Cuando era niña, no tenía amigos. Bueno, sí que tenía algunos amigos, pero casi nunca tenían la misma edad que yo. En mis clases, estaba sola. Durante cada recreo, mientras los otros niños jugaban y charlaban, mi hermana y yo dábamos vueltas alrededor de un árbol en el patio hablando y hablano sobre casi nada.
Sabía que no tener amigos era raro. Mis padres me hicieron hablar con una terapeuta y en todos mis boletines mis maestros escribían que necesitaba “salir de mi caparazón.” Pero nunca me importaba, quizás porque la idea de tratar de hacer amigos me daba más miedo que la cómoda familiaridad de estar sola.
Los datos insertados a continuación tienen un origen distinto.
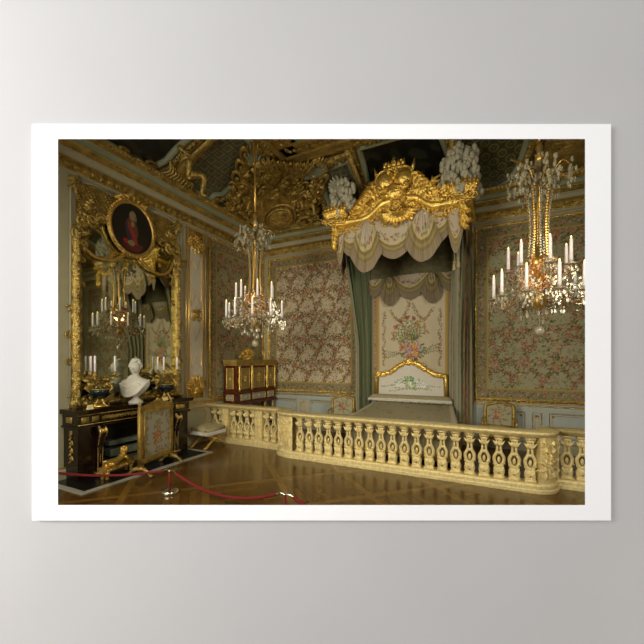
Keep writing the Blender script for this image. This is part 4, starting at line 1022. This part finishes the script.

No sé por qué, pero el verano antes de la escuela secundaria, de repente me di cuenta de que quería amigos y de que no iba a tener la misma oportunidad de estar en una escuela en la que yo no conocía a casi ninguno de los estudiantes hasta la universidad. Sentí que esa era mi última oportunidad para tener amigos, para no ser la chica tímida, para ser normal. Ahora yo sé que esa visión de la situación es un poco dramática, pero en ese momento, sentía que si no hacía amigos durante los primeros días de la escuela, mi vida se arruinaría.
Durante todo el primer día de clases, estuve muy nerviosa. Si nunca había podido hacer amigos entre mis coetáneos, cómo podría hacerlos en ese momento. No hablé con nadie durante casi todo el día porque no sabía de qué hablar.
Mi última clase fue la de educación física. Fuimos al campo para jugar al fútbol, pero cuando llegamos, había una rana muerta en el suelo. Todos empezaron a hablar sobre la rana, y finalmente, tenía algo de lo que podía hablar. Mirando a mi alrededor, vi a alguien que reconocí en mi clase de tutoría, y me acerqué a ella.
“¿Has visto la rana?” le pregunté.
“Sí, es muy triste”, dijo ella.
“Sí. ¿Cómo te llamas?”
“Jane.”
Ese fue el comienzo de mi primera amistad real con una coetánea. Después, conocí a su amiga Julie. Ambas serían mis mejores amigas durante unos años. Mi personalidad cambió completamente. Ya no era la chica tímida; hablé con los otros estudiantes sin miedo, conté chistes tontos, me reí a carcajadas y estaba más feliz de lo que nunca había estado. Algunas veces me sentí como si estuviera fingiendo ser alguien que no era, pero ahora yo sé que siempre fui esa persona. Solo necesitaba una rana muerta para darme cuenta.